Увы, писатель Фадеев кончил (если так можно выразиться о вещи, оставшейся незаконченной) романом Черная металлургия, писавшимся по прямому заказу Сталина, но и в знаменитой Молодой гвардии (1945), которую он, напротив, переделывал и портил по сталинскому указанию, персонажи слишком четко поделены на мерзавцев и героев. Причем четкость, вкупе с несчастной идеей вывести почти всех персонажей под фамилиями реальных их прототипов, сыграла скверную шутку не только с этими прототипами (один действительный герой попал в разряд мерзавцев, девушки, облыжно выведенные как предательницы, из-за этого сполна хватили репрессий); она похоронила саму книгу, претендовавшую на честную документальность.
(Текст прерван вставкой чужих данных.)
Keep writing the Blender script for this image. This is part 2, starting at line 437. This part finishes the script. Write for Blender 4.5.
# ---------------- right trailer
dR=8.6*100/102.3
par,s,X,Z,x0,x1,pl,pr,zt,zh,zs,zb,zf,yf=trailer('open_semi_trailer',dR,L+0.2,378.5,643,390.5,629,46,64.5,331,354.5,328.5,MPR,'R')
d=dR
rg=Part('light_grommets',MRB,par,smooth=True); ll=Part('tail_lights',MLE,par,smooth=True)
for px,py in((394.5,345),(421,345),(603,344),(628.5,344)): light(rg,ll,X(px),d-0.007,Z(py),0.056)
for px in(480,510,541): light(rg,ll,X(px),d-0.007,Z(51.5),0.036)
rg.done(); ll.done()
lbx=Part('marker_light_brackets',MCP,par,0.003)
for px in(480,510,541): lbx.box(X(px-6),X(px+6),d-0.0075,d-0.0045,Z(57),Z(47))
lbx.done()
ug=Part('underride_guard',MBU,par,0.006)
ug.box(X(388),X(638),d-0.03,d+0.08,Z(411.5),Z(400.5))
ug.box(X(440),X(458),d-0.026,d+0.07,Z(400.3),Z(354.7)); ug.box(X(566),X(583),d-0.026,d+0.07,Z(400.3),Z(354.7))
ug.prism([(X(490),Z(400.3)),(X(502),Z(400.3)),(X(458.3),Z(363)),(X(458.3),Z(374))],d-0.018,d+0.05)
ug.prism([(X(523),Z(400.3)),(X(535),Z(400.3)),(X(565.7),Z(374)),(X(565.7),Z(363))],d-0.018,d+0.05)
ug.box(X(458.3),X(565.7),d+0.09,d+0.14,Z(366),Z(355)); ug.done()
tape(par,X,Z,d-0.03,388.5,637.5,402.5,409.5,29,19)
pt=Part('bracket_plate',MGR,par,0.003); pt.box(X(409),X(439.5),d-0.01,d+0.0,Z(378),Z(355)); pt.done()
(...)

Но Разгром, где гражданская война представлена в беспощадном обличье, достоин продолжить ряд, возглавленный Тихим Доном. Хотя все же один — как выяснилось, роковой — шаг Фадеев здесь совершил.

«Морозка, — сказано в романе о непутевом и добром парне, совершающем подвиг с той же непроизвольностью, с какой он воровал и похабничал, — не любил чистеньких людей. В его жизненной практике это были непостоянные, никчемные люди, которым нельзя верить». И, напротив, вчерашний гимназист Мечик не может принять среду, в которую врос Морозка: «Окружающие люди нисколько не походили на созданных его пылким воображением. Эти были грязнее, вшивей, жестче и непосредственней». Матерились, крали, дрались, издевались над городским видом Мечика, над его правильной речью. И пока — пока! — во всем этом нетенденциозная верность автора правде жизни: и Морозка, и Мечик именно так должны воспринимать то, что им чуждо.